La Diversión en la Ciudad de México (I)


Que a veces nos llegue el domingo sin haber planeado qué hacer con la familia, puede pasarle a cualquiera. Puede uno comenzar encendiendo la televisión y mirar a Chabelo, pero es más que probable que en pocos segundos los niños de verdad aparezcan dando brincos sobre la cama y pidiendo todo lo que en el programa se anuncia. Lo primero que habría que pensar entonces es en qué lugar los entretendrán mejor mientras intentamos desayunar en paz. Podríamos entonces optar por acudir a un establecimiento que haya tenido la portentosa idea de sacrificar un poco de su espacio para construir un área de juegos, donde por cierto un rótulo nos hará saber que pase lo que pase en ese lugar, es nuestra responsabilidad. La otra es rogar para que en el lugar seleccionado trabaje alguno de esos esforzados payasitos que inflan y tuercen globos, y que con una cara de fastidio mal fingida bajo el abundante maquillaje le brindan incomparables aunque efímeros momentos de felicidad a los niños.


Los mismos problemas debieron enfrentar nuestros antecesores, habitantes de la Ciudad de México. Quizás en su desesperación, o tal vez en busca de un merecido recreo, se vieron en la necesidad de atiborrar calles y plazas, donde con suerte una orquesta animaba a la gente en lo alto de un quiosco o podían admirar verdaderos prodigios, como el vuelo de un globo aerostático o el paso sublime de algún artista de la ópera o el teatro. Otros más decidieron convertir la matinée del Cine Teresa en una estancia perdurable para su familia. Si se trata de comer, hoy compramos de todo en el cine, pero hubo un tiempo en que por el mismo precio no se veía una película, sino tres, con permanencia voluntaria y sin límite de tiempo. Entonces las madres con prole numerosa acudían a las salas armadas con una canasta llena de bastimentos, como si de un día de campo se tratara. De ahí salían huevos duros con sal, tortas de salpicón y tacos de guisados que los niños devoraban, amén de correr infinitas veces por el pasillo hacia el frente del cine (donde rodaban en una especie de resbaladilla alfombrada, mugrosa pero segura). Mientras tanto, a los padres les estaba permitido disfrutar de los dioses de la pantalla, mexicanos o extraterrestres, como Buck Rogers. Afuera, como en

nuestros días, había también ferias y romerías. Estas han sido poco a poco relegadas por la modernidad, con la salvedad de aquellos rincones de la Ciudad de México donde aún se conservan tradiciones y celebraciones patronales, caso de los pueblos de Coyoacán y Tlalpan, Mixcoac, Naucalpan y un largo etcétera de lugares que antes fueron alrededores y hoy son presos del urbanismo. Ahí los capitalinos de cualquier edad y posición podían reventarse sanamente algunos cascarones de huevo rellenos de confetti en la cabeza, degustar panes de anís y participar en innumerables atracciones en las que mediante una pequeña proeza obtenían codiciados premiosos, a escoger: cerditos de barro o yeso, floreros de psicodelia inexplicable o al menos anacrónica, utensilios eléctricos usados y, mejor aún, juguetes de plástico para sus niños, quienes además percibían a sus padres como héroes del tiro al blanco o artistas del tronar globos con un dardo emplumado.

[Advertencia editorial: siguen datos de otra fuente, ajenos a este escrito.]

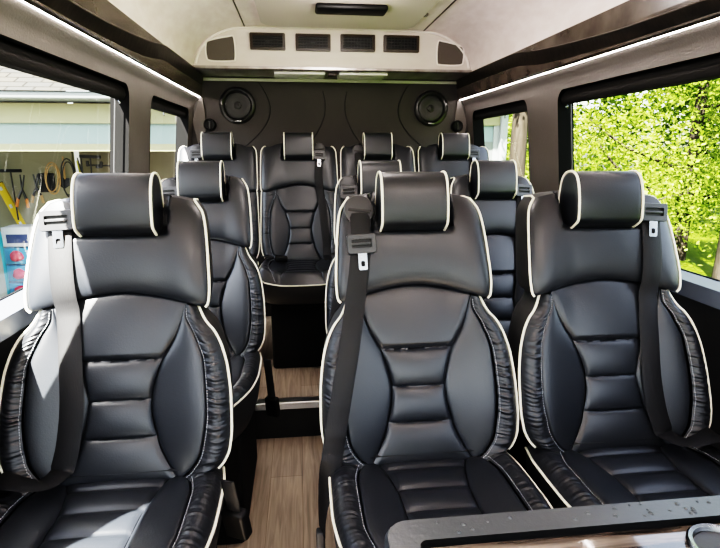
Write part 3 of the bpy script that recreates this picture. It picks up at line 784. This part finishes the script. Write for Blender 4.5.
# speakers and round knobs on the rear wall
for x, z, w in ((-.366, 1.532, 'left'), (.842, 1.524, 'right')):
    s = empty('wall_speaker', (x, YR-.02, z), 0, 'round black speaker on the rear wall above the %s corner seat' % w, 'speaker', 'rear wall speakers')
    MB().lathe([(.108, 0), (.108, -.012), (.102, -.020), (.090, -.022), (.080, -.014), (.078, 0)], (0, 0, 0)).build('ring', 'speakerring', s)
    MB().lathe([(.078, -.006), (.070, -.010), (.045, -.003), (.022, -.002), (.020, -.010), (0, -.014)], (0, 0, 0)).build('cone', 'cone', s)
    MB().box(-.02, .02, -.026, -.018, -.098, -.087, .003).build('badge', 'chrome', s)
    hm = MB(); hm.box(-.006, .006, -.018, -.012, -.006, .006, .002); hm.build('centre_mark', 'bezel', s)
    for a0 in (140, -40, 200, 20):
        MB().tube([(.088*math.cos(math.radians(a0+q*6)), -.021, .088*math.sin(math.radians(a0+q*6))) for q in range(-3, 4)], .004, seg=6).build('ring_highlight', 'bezel', s)
for x, z, w in ((-.537, 1.416, 'left'), (1.015, 1.416, 'right')):
    s = empty('coat_knob', (x, YR-.02, z), 0, 'small round black knob low on the rear wall outside the %s speaker' % w, 'knob', 'rear wall knobs')
    MB().lathe([(.036, 0), (.036, -.026), (.030, -.032), (.024, -.028), (0, -.028)], (0, 0, 0)).build('cup', 'blackplastic', s)
    MB().box(-.004, .004, -.038, -.026, -.022, .022, .002).build('lever', 'bezel', s)

# ------------------------------------------------------------------ table in the foreground
tb = empty('tray_table', (.60, .45, 0), 0, 'glossy striped table with dark grey rim in front of the right seats', 'table')
def TB(): return MB()
TZ = .72
o = rrect(-.492, .485, -.30, .215, .035, 8); i = rrect(-.445, .44, -.255, .170, .012, 8); n = len(o)
t = MB(); L = lambda pl, z, e=0: [(x*(1-e), y*(1-e), z) for x, y in pl]
t.add(L(o, TZ-.028)+L(o, TZ-.006)+L(o, TZ, .008)+L(i, TZ), [(k+n*q, (k+1) % n+n*q, n*(q+1)+(k+1) % n, n*(q+1)+k) for q in range(3) for k in range(n)])
il = MB(); il.add(L(i, TZ)+L(i, TZ-.004, .008)+L(i, TZ-.014, .012), [(k+n*q, (k+1) % n+n*q, n*(q+1)+(k+1) % n, n*(q+1)+k) for q in range(2) for k in range(n)])
il.build('inner_lip', 'black', tb, angle=35)
t.build('rim', 'rimtable', tb, angle=35)
ch = (-.045+.03, .115)   # cup holder centre
t = MB(); t.prism(i, TZ-.028, TZ-.012, 'z'); t.build('table_top', 'tabletop', tb, smooth=False)
dp = MB(); rr = random.Random(3)
for k in range(60):
    x = -.48+.95*rr.random()**.6; y = .178+.03*rr.random(); r = .0015+.0025*rr.random()
    dp.lathe([(r, 0), (r*.8, r*.35), (r*.4, r*.5), (0, r*.55)], (x, y, TZ), 'z', 10)
dr = dp.build('water_drops', 'rimtable', tb); dr['kind'] = 'stuff'
cp = MB().lathe([(.048, -.004), (.048, .003), (.045, .006), (.040, .005), (.038, -.002), (.037, -.006)], (ch[0], ch[1], TZ-.009), 'z', 48).build('cup_holder', 'chrome', tb)
MB().lathe([(.037, -.0015), (0, -.0015)], (ch[0], ch[1], TZ-.009), 'z', 40).build('cup_well', 'plastic', cp)
MB().tube([(.25, -.05, 0), (.25, -.05, TZ-.028)], .035, seg=20).build('leg', 'plastic', tb)
MB().lathe([(0, .012), (.10, .010), (.11, 0)], (.25, -.05, 0), 'z').build('foot', 'plastic', tb)

# ------------------------------------------------------------------ outside
GZ = -.9
slab('ground', -30, 2.6, -25, 30, GZ-.1, GZ, 'concrete')
slab('ground_lawn', 2.6, 60, -40, 60, GZ-.1, GZ+.01, 'grass')
# garage / house behind-left
H = empty('garage', (-3, 7, GZ), 0, 'white house with an open garage seen through the left windows', 'building')
def hb(name, mat, *b, parent=H, bev=0):
    m = MB().box(*b, bev); m.v = [(x+3, y-7, z-GZ) for x, y, z in m.v]; return m.build(name, mat, parent, smooth=False)
FY = 7.0
k_ = FY/8
zz = lambda z8: 1.26+(z8-1.26)*k_
hb('header_panel', 'housewhite', -7.5, 2.75, FY, FY+.2, zz(1.36), zz(1.64))
hb('upper_band', 'cream', -7.5, 2.75, FY-.05, FY+.2, zz(1.64), zz(1.90))
hb('lower_band', 'cream', -7.5, -1.2, FY-.02, FY+.2, 1.26, zz(1.36))
hb('gutter', 'gutter', -8, 2.85, FY-.35, FY+.2, zz(1.93), zz(2.03), bev=.03)
rf = MB(); rf.add([(x+3, y-7, z-GZ) for x, y, z in ((-8.2, FY-.38, zz(2.03)), (2.95, FY-.38, zz(2.03)), (2.95, FY+5, zz(2.03)+2.6), (-8.2, FY+5, zz(2.03)+2.6))], [(0, 1, 2, 3)])
ro = rf.build('roof', 'shingle', H, smooth=False)
hb('door_jamb', 'gutter', -4.16, -3.90, FY-.03, FY+.15, GZ, 1.26)
hb('wall_panel', 'housewhite', -7.5, -4.16, FY, FY+.2, GZ, 1.3)
hb('siding_wall', 'siding', -1.2, 2.66, FY-.02, FY+.2, GZ, zz(1.4))
hb('downspout', 'gutter', 2.67, 2.77, FY-.10, FY-.01, GZ, zz(1.95), bev=.02)
hb('siding_top', 'siding', 2.54, 2.75, FY+.01, FY+.2, zz(1.36), zz(1.95))
hb('corner_board', 'gutter', 2.60, 2.78, FY-.03, FY+.22, GZ, zz(1.95))
hb('interior_wall', 'garagewall', -7.5, -3.62, 9.0, 9.1, GZ, 2.2)
hb('back_wall', 'garagedark', -3.62, 2.6, 9.3, 9.4, GZ, 2.2)
hb('side_wall', 'garagedark', 2.55, 2.65, FY+.2, 9.4, GZ, 2.2)
hb('slab_floor', 'concrete', -7.5, 2.6, FY, 9.4, GZ, GZ+.02)
TY = 8.97
q = TY/11
def tp(x11, z11): return (x11*q, 1.26+(z11-1.26)*q)
def tool(name, mats, label, cat, group=None):
    pass
# yellow level leaning on the wall
a, b = tp(-5.80, .66), tp(-5.46, -.24)
lv = empty('spirit_level', (a[0], TY-.05, a[1]), 0, 'long yellow spirit level leaning on the garage wall', 'level')
d = Vector((b[0]-a[0], 0, b[1]-a[1])); L_ = d.length; ang = math.atan2(d.x, -d.z)
mt = Matrix.Rotation(-ang, 4, 'Y')
MB().box(-.055, .055, -.02, .02, -L_, 0, .006, mt).build('body', 'yellow', lv)
for f_ in (.12, .5, .88): MB().box(-.02, .02, -.024, -.018, -L_*f_-.03, -L_*f_+.03, .003, mt).build('vial', 'binwhite', lv)
MB().box(-.056, .056, -.022, .022, -.012, .002, .003, mt).build('end_cap', 'tooldark', lv)
# hanging tools
NH = 0
def hang(px11, z_top, ln, kind, label, name, tilt=0., hmat='toolwood', cat='tool'):
    global NH; NH += 1
    x, z = tp(px11, z_top); ln *= q
    o = empty(name, (x, TY-.07-.07*(NH % 3), z), 0, label, cat, 'garage wall tools'); o.rotation_euler = (0, tilt, 0)
    if kind == 'rake':
        MB().box(-.16, .16, -.02, .02, -.03, .02, .006).build('head', 'tooldark', o)
        MB().tube([(0, 0, 0), (.01, 0, -ln)], .012).build('handle', 'tooldark', o)
    elif kind == 'shears':
        for s_ in (-1, 1):
            MB().tube([(-s_*.03, 0, 0), (0, 0, -ln*.45), (s_*.06, 0, -ln*.75)], .018, rfn=lambda u: .010+.012*u).build('blade', 'tooldark', o)
            MB().tube([(s_*.06, 0, -ln*.72), (s_*.085, 0, -ln)], .022).build('grip', hmat, o)
    elif kind == 'shovel':
        MB().tube([(0, 0, 0), (.01, 0, -ln*.7)], .014).build('handle', hmat, o)
        MB().add([(-.08, 0, -ln*.66), (.08, 0, -ln*.66), (.085, -.02, -ln*.88), (0, -.02, -ln), (-.085, -.02, -ln*.88), (0, -.03, -ln*.8)], [(0, 1, 5), (1, 2, 5), (2, 3, 5), (3, 4, 5), (4, 0, 5)]).build('blade', 'tooldark', o)
    elif kind == 'loop':
        MB().tube([(.11*math.cos(t_*PI/10), 0, -ln/2+ln/2*math.sin(t_*PI/10)) for t_ in range(20)], .010, closed=True).build('coil', hmat, o)
        MB().tube([(.09*math.cos(t_*PI/10), -.02, -ln/2+ln*.42*math.sin(t_*PI/10+.2)) for t_ in range(20)], .009, closed=True).build('inner_coil', hmat, o)
    return o
hang(-5.50, .90, .95, 'rake', 'dark wide-headed garden rake hanging highest beside the yellow level', 'garden_rake')
hang(-5.26, .82, .62, 'shears', 'orange-gripped garden shears hanging right of the rake', 'garden_shears', .12, 'orange')
hang(-5.10, .82, .55, 'shears', 'second wooden-handled shears beside the orange-gripped pair', 'garden_shears', .05, 'toolwood')
hang(-4.52, 1.16, .62, 'shovel', 'short wooden-handled shovel hanging right of the black square board', 'shovel', .05)
hang(-4.42, 1.12, .75, 'loop', 'black coiled cord hanging above the left front headrest', 'coiled_cord', 0, 'tooldark', 'cord')
hang(-4.30, 1.08, .70, 'shovel', 'yellow-green handled spade hanging above the left front headrest', 'spade', -.10, 'toolgreen')
hang(-4.22, 1.14, .72, 'shears', 'long-handled loppers hanging right of the coiled cord', 'loppers', -.08, 'toolgreen')
hang(-4.70, 1.05, .60, 'loop', 'brown rope loop hanging left of the coiled cord', 'rope_loop', .05, 'toolwood', 'rope')
hang(-4.05, 1.16, .60, 'rake', 'narrow dark rake hanging nearest the window post', 'garden_rake', .04)
x, z = tp(-4.93, .84); o_ = empty('black_board', (x, TY-.03, z), 0, 'black square board hung on the garage wall', 'board')
MB().box(-.12, .12, -.012, .012, -.30, 0, .01).build('board', 'tooldark', o_); MB().tube([(-.02, -.01, 0), (0, -.012, .03), (.02, -.01, 0)], .005).build('hanger', 'tooldark', o_)
for px, zc, lb in ((-3.72, .98, 'dark clamp on the garage wall just left of the window post'), (-3.98, .99, 'dark clamp on the garage wall above the left front headrest')):
    x, z = tp(px, zc); o_ = empty('wall_clamp', (x, TY-.04, z), 0, lb, 'clamp')
    MB().box(-.14, .10, -.015, .015, -.012, .014, .005).build('bar', 'tooldark', o_)
    MB().box(-.14, -.10, -.02, .02, -.02, .07, .008).build('jaw', 'tooldark', o_); MB().box(.0, .10, -.02, .02, -.05, .0, .012).build('jaw', 'tooldark', o_)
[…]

Poco de esto ha cambiado en la Ciudad de México, claro, si decidimos salir de nuestras casas, donde por otra parte abundan también otro tipo de diversiones como el fútbol, los videojuegos o las benditas películas rentadas de Walt Disney. Pero ¿Por qué quedarse encerrado en la Ciudad de México? ¿Será que creemos haberlo visto todo? Tal vez no. Si un domingo desea hacer algo poco frecuente, inédito o inesperado, no piense en caros parques de diversiones. Mejor vaya a la Magdalena Petlacalco, en la Delegación Tlalpan, apenas a unos minutos de la salida a Cuernavaca y junto a San Miguel Xicalco, y déjese caer rodando con sus hijos por la orilla de una empinada montaña, sobre una capa de tierra negra, suelta y segura. Cientos de personas lo hacen. ¿Por qué usted no?